We are sorry for the misunderstanding related to the method that we used to establish heart rates. Although in Figure 6 kymographs are shown representing only 2.8 sec, the actual kymographs used for the analysis had a duration of 10 seconds. The kymograph in Figure 6B was cropped to 2.8 seconds for better illustration. This was unclear from the description in the Materials and methods section and has been corrected.

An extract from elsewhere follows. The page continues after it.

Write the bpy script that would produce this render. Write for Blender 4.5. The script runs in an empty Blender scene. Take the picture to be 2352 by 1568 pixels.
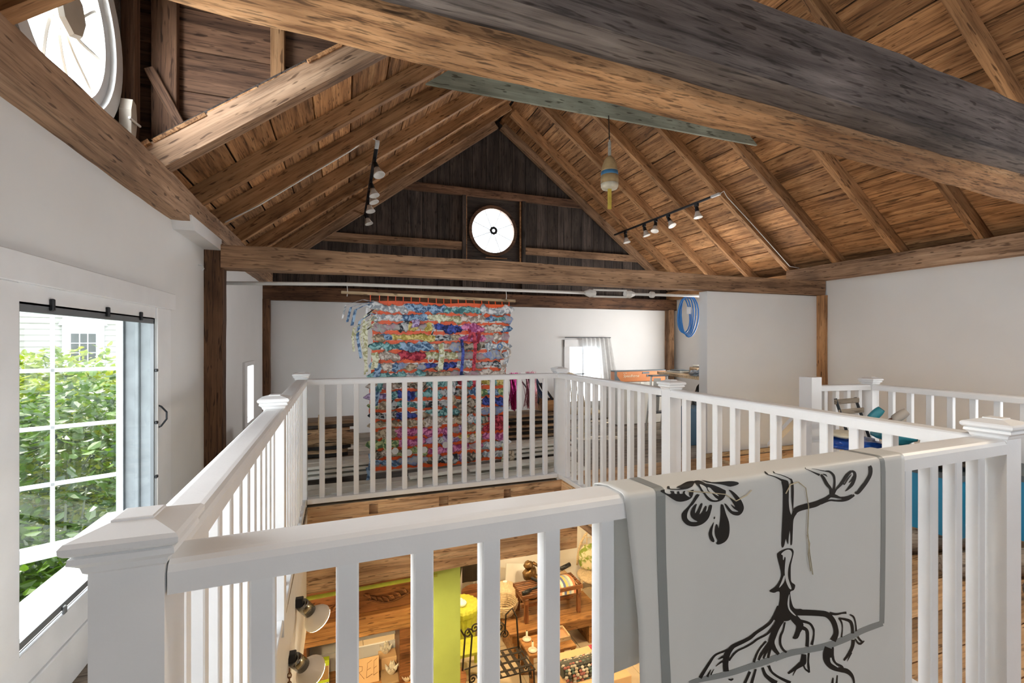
import bpy, bmesh, math, random
from mathutils import Vector, Matrix, noise
random.seed(7)
SC = bpy.context.scene
COL = SC.collection
V = Vector

# ------------------------------------------------------------------ camera, sky, sun, daylight, exposure
cam_d = bpy.data.cameras.new('camera'); cam = bpy.data.objects.new('camera', cam_d); COL.objects.link(cam)
cam_d.sensor_width = 36.0; cam_d.lens = 36.0 * 1075.0 / 2352.0; cam_d.clip_start = 0.02; cam_d.clip_end = 400
cam.location = (0, 0, 1.30)
cam.rotation_euler = (math.radians(90), 0, -math.radians(19.8))
SC.camera = cam
w = bpy.data.worlds.new('sky'); SC.world = w; w.use_nodes = True
bg = w.node_tree.nodes['Background']; bg.inputs[0].default_value = (0.86, 0.93, 1.0, 1); bg.inputs[1].default_value = 3.6
sd = bpy.data.lights.new('sun', 'SUN'); sd.energy = 6.0; sd.angle = 0.01; sd.color = (1, 0.93, 0.80)
so = bpy.data.objects.new('sun', sd); COL.objects.link(so)
so.rotation_euler = V((0.30, -0.42, -0.86)).to_track_quat('-Z', 'Y').to_euler()

def area(name, loc, direction, sx, sy, energy, color):
    l = bpy.data.lights.new(name, 'AREA'); l.shape = 'RECTANGLE'; l.size = sx; l.size_y = sy; l.energy = energy; l.color = color
    o = bpy.data.objects.new(name, l); COL.objects.link(o); o.location = loc
    o.rotation_euler = V(direction).to_track_quat('-Z', 'Z').to_euler()
    return o
ADDED_TRACK_E = 5       # energy of the added warm track lamps, which are out of view
DAY = (0.97, 0.985, 1.0)
# area lamps standing in for daylight at seen windows and at added unseen ones
area('added_daylight_left', (-1.32, -2.6, 1.1), (1, 0.1, -0.05), 1.5, 1.6, 8, DAY)  # added source for soft light from the left rear
area('added_daylight_left', (-1.30, 1.15, 1.1), (1, 0.15, 0.0), 0.9, 1.6, 60, DAY)  # added out of view to brighten faces turned left
area('added_daylight_rear', (2.3, -3.9, 1.5), (0, 1, 0.0), 2.2, 1.6, 4, DAY)  # added for ambient light from behind the camera
area('unseen_daylight_right', (5.82, 0.55, 1.05), (-1, 0.1, 0.05), 1.9, 1.5, 12, (1.0, 0.96, 0.90))
area('unseen_daylight_right', (5.82, 5.3, 1.15), (-1, 0.0, 0.15), 1.5, 1.1, 95, (1.0, 0.97, 0.93))  # added behind the partition to brighten the far end
area('daylight_dormer', (-1.28, 2.44, 2.67), (1, 0.12, -0.12), 0.85, 0.85, 55, DAY)
area('daylight_gable', (2.208, 7.22, 3.033), (0, -1, -0.15), 0.75, 0.75, 24, DAY)
area('daylight_far_left', (-1.26, 5.91, 0.75), (1, -0.25, 0.1), 0.5, 0.75, 40, DAY)
SC.view_settings.view_transform = 'Standard'
SC.view_settings.look = 'None'
SC.view_settings.exposure = 0.45
SC.cycles.max_bounces = 6; SC.cycles.diffuse_bounces = 4; SC.cycles.glossy_bounces = 2; SC.cycles.transmission_bounces = 4; SC.cycles.transparent_max_bounces = 10
SC.cycles.caustics_reflective = False; SC.cycles.caustics_refractive = False; SC.cycles.adaptive_threshold = 0.05
SC.view_settings.gamma = 1.0
SC.view_settings.use_curve_mapping = False

# ------------------------------------------------------------------ materials
def _nt(name):
    m = bpy.data.materials.new(name); m.use_nodes = True
    return m, m.node_tree.nodes, m.node_tree.links, m.node_tree.nodes['Principled BSDF']
def paint(name, col, rough=0.5, metal=0.0, var=0.04, scale=6.0, bump=0.0, spec=0.5, emit=None):
    m, N, L, b = _nt(name)
    b.inputs['Roughness'].default_value = rough; b.inputs['Metallic'].default_value = metal
    b.inputs['Specular IOR Level'].default_value = spec
    tc = N.new('ShaderNodeTexCoord'); n = N.new('ShaderNodeTexNoise'); n.inputs['Scale'].default_value = scale; n.inputs['Detail'].default_value = 5
    L.new(tc.outputs['Object'], n.inputs['Vector'])
    r = N.new('ShaderNodeValToRGB'); L.new(n.outputs['Fac'], r.inputs[0])
    r.color_ramp.elements[0].position = 0.3; r.color_ramp.elements[1].position = 0.7
    r.color_ramp.elements[0].color = tuple(c * (1 - var) for c in col) + (1,)
    r.color_ramp.elements[1].color = tuple(min(1, c * (1 + var)) for c in col) + (1,)
    L.new(r.outputs[0], b.inputs['Base Color'])
    if bump:
        bp = N.new('ShaderNodeBump'); bp.inputs['Strength'].default_value = bump; bp.inputs['Distance'].default_value = 0.005
        n2 = N.new('ShaderNodeTexNoise'); n2.inputs['Scale'].default_value = scale * 12; L.new(tc.outputs['Object'], n2.inputs['Vector'])
        L.new(n2.outputs['Fac'], bp.inputs['Height']); L.new(bp.outputs[0], b.inputs['Normal'])
    if emit:
        b.inputs['Emission Color'].default_value = emit[:3] + (1,); b.inputs['Emission Strength'].default_value = emit[3]
    return m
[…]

For the analysis, we selected a region close to the pacemaker region to allow us to focus on pacemaker function while limiting a possible effect of slower conduction velocity or impaired contraction on our measurements. We have now reanalysed all the videos and repeated the heart rate analysis using ventricular kymographs as suggested and added the results to Figure 6B-E. The new measurements taken from the ventricle are very similar to the original atrial measurements and therefore do not alter any of our conclusions. The measurements from both chambers are now included in the new Figure 6. We have not quantified fractional shortening due to the large variation observed in control embryos.

As suggested we have now also included the standard deviation of the mean R-R interval in Figure 6—figure supplement 1.

4) In Figure 6—figure supplement 3C, chrm2a expression following Wnt inhibition appears downregulated although the authors state that there is no difference when compared to wild-type. Representation of the total number of embryos examined and the number depicting normal versus slightly decreased expression in the sinoatrial node region would be helpful in this context. Alternatively, a more representative image may be appropriate if expression levels are unchanged.

We appreciate this comment. We carefully re-examined chrm2a expression and agree that there was a mild but consistent reduction in the expression level of chrm2a in embryos with Axin1 overexpressing. We have quantified the results and included the total number of embryos examined and the number of embryos with the reduced expression.

Based on these results we have adjusted the description:

In Results: “Overexpression of Axin1 resulted in a slight reduction in the expression of chrm2a (Figure 6—figure supplement 3), indicating that Wnt/β-catenin can work at the level of the M2 receptor.”

In Discussion: “The M2 mAChR is expressed in the zebrafish heart from 30 hpf onwards and by 3dpf the autonomic response is mature (Hsieh and Liao, 2002, Dlugos and Rabin, 2010, Shin et al., 2010). Expression of the M2 mAChR was reduced after inhibiting Wnt/β-catenin signaling (Figure 6—figure supplement 3), suggesting that Wnt/β-catenin signaling effects M2 receptor levels.”